TASK PROMPT
Write the number of lines holding the word "script", and nothing else.

┄┄┄┄┄┄┄┄┄┄┄┄┄┄┄┄┄┄┄┄

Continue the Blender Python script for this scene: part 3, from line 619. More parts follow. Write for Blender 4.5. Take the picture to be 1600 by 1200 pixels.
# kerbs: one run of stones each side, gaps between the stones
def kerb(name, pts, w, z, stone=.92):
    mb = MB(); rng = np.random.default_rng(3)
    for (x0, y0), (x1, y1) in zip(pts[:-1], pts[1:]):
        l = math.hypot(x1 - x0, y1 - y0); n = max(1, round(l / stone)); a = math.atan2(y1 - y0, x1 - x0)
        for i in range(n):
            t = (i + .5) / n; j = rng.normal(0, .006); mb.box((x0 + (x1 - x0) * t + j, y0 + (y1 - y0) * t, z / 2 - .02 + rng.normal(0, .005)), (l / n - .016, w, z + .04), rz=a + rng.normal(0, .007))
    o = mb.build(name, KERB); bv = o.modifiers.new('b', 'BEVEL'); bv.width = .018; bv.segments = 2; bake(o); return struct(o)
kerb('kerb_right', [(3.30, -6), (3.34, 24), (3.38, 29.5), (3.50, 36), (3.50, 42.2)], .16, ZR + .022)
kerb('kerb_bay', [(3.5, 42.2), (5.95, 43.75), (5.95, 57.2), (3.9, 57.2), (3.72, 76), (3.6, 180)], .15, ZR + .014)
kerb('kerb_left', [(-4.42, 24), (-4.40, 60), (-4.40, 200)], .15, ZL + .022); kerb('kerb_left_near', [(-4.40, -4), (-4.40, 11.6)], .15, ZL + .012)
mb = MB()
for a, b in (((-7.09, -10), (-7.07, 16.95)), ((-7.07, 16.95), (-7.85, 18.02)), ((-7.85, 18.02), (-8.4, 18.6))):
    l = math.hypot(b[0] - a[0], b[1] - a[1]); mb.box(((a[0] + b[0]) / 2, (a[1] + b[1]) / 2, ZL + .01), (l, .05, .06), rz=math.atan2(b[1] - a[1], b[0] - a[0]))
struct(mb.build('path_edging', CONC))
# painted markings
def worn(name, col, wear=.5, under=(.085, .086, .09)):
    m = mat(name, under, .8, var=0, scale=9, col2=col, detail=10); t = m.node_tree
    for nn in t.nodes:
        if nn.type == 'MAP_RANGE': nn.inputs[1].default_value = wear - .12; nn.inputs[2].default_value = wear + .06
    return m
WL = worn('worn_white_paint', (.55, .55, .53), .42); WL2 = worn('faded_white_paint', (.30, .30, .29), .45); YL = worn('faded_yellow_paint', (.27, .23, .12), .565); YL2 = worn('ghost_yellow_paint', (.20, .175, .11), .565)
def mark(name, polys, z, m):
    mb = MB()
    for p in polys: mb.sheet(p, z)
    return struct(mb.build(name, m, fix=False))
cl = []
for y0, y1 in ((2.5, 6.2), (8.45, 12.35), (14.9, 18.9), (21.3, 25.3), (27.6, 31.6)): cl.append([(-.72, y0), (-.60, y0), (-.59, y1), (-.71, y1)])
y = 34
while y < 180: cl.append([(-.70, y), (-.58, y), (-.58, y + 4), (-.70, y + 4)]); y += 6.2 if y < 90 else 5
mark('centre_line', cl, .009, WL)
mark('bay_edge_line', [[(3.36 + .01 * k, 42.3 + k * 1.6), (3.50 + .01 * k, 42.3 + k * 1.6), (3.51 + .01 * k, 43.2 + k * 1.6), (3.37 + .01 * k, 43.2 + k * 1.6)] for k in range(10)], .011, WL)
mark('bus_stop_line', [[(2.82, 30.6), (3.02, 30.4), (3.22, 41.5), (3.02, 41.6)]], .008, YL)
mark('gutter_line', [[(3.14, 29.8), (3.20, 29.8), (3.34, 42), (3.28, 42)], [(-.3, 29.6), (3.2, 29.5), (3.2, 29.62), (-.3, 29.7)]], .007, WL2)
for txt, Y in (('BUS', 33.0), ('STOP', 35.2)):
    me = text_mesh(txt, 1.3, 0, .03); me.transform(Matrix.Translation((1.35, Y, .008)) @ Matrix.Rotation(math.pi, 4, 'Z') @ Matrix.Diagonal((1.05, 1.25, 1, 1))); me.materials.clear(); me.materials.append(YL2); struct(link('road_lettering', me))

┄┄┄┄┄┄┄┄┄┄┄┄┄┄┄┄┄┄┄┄

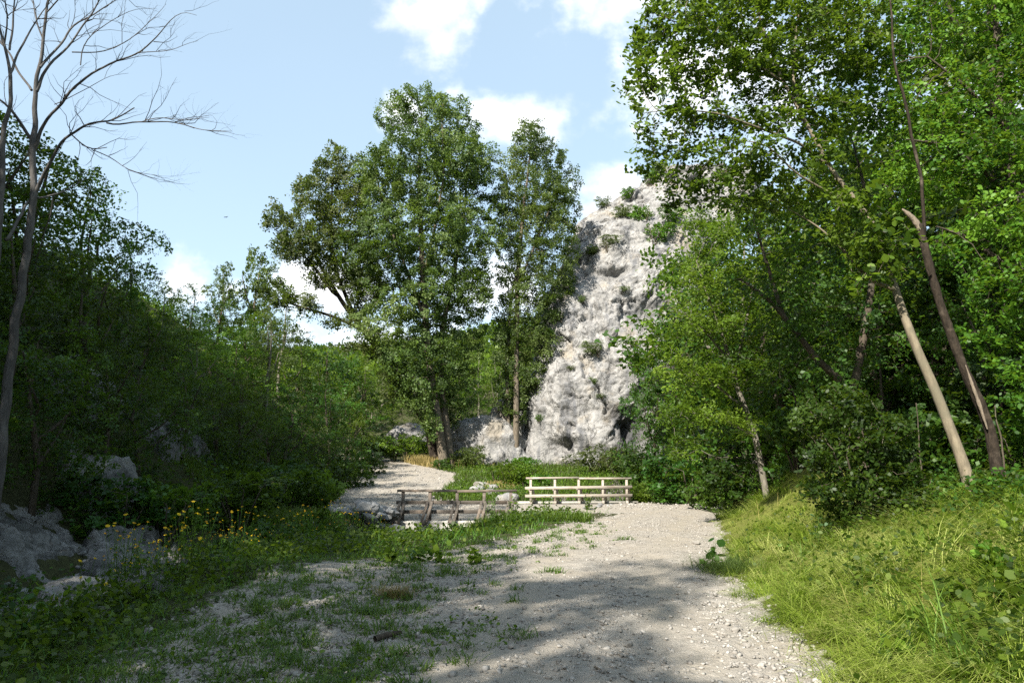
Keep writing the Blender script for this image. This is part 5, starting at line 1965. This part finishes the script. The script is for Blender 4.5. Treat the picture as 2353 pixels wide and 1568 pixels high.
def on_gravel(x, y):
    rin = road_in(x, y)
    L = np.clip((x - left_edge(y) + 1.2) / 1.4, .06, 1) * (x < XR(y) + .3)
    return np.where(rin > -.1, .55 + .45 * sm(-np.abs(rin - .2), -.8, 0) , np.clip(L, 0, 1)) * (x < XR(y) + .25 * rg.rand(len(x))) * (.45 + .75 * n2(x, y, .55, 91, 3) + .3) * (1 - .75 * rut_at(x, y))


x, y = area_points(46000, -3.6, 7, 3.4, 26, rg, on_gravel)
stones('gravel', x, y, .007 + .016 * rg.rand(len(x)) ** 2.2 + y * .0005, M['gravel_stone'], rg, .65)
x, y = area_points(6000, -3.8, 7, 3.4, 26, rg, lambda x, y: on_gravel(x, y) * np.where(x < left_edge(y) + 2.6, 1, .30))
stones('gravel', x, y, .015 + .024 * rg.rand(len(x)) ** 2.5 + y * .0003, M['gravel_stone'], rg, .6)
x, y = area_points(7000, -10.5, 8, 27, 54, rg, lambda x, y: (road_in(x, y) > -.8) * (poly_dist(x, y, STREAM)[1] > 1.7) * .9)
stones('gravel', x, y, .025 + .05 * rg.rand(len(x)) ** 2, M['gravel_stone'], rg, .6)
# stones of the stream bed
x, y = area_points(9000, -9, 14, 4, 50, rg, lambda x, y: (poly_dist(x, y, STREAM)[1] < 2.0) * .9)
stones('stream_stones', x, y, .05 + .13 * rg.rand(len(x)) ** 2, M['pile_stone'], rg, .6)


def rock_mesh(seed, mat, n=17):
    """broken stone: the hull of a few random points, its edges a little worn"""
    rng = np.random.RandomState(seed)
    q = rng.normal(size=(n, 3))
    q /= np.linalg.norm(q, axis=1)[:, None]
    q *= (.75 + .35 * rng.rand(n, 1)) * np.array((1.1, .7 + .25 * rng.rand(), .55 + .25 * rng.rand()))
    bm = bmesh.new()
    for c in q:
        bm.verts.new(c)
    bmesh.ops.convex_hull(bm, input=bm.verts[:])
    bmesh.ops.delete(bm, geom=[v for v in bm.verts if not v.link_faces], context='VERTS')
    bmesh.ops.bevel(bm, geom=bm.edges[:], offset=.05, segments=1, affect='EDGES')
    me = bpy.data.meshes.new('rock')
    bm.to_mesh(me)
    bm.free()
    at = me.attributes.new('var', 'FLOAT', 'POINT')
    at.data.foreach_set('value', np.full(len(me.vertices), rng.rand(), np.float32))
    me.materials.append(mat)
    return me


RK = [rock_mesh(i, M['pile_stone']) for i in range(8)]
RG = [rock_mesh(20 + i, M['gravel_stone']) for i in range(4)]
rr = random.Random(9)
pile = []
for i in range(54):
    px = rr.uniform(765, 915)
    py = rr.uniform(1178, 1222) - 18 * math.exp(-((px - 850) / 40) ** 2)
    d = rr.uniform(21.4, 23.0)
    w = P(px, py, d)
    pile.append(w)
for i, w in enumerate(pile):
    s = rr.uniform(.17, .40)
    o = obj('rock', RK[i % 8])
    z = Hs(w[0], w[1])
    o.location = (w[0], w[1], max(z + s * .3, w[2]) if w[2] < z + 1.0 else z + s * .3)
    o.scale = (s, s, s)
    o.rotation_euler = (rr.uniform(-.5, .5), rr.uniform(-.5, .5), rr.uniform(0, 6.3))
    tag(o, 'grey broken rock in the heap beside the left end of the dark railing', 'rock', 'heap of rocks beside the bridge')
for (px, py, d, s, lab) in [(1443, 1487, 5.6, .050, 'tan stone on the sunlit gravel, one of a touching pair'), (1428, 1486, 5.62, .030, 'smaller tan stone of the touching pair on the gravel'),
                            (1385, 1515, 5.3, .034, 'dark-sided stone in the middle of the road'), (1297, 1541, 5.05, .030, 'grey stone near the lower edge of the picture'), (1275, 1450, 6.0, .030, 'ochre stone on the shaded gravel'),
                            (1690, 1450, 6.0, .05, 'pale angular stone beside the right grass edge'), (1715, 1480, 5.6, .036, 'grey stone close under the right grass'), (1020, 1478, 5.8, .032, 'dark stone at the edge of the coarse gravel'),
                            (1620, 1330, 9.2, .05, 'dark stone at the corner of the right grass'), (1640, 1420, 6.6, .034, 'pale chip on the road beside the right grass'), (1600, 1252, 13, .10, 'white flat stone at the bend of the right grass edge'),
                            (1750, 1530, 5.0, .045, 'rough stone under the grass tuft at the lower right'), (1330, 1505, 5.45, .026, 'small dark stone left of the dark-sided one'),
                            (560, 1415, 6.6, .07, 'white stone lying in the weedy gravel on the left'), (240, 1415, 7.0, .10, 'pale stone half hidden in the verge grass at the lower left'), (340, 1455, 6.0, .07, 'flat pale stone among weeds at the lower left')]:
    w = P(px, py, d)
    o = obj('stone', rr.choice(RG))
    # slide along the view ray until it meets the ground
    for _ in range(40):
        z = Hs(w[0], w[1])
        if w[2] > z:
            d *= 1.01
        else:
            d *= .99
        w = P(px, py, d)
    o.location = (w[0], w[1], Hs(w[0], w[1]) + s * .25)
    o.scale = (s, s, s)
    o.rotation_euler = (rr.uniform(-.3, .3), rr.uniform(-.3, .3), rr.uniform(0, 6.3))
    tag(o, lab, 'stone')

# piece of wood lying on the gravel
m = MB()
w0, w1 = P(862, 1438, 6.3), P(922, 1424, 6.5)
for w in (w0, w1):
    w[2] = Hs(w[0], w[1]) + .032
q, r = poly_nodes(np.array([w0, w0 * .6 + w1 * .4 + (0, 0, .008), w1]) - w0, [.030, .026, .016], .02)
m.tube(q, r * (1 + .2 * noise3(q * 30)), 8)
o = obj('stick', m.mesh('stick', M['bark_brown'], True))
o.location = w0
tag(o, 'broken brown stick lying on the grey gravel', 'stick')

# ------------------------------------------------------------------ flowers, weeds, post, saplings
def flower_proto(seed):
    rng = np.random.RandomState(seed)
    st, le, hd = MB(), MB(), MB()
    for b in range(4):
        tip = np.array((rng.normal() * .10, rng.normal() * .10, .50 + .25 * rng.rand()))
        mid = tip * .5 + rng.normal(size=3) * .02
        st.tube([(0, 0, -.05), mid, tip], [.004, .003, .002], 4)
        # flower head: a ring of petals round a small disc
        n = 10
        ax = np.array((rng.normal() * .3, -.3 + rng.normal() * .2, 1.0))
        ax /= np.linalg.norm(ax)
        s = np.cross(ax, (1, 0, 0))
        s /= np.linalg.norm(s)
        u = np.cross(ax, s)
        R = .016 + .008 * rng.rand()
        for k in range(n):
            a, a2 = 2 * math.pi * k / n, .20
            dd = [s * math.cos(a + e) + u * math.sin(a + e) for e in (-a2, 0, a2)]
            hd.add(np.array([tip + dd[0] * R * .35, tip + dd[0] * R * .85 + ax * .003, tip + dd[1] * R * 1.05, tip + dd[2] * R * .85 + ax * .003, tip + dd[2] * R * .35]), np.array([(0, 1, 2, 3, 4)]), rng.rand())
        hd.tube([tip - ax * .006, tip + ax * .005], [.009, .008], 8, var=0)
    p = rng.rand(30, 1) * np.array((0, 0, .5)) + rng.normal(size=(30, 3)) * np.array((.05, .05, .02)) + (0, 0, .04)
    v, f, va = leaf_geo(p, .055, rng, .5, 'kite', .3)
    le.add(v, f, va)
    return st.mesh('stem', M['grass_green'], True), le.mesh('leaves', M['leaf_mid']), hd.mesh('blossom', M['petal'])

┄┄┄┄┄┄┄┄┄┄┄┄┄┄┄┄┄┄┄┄

FULL RESPONSE
2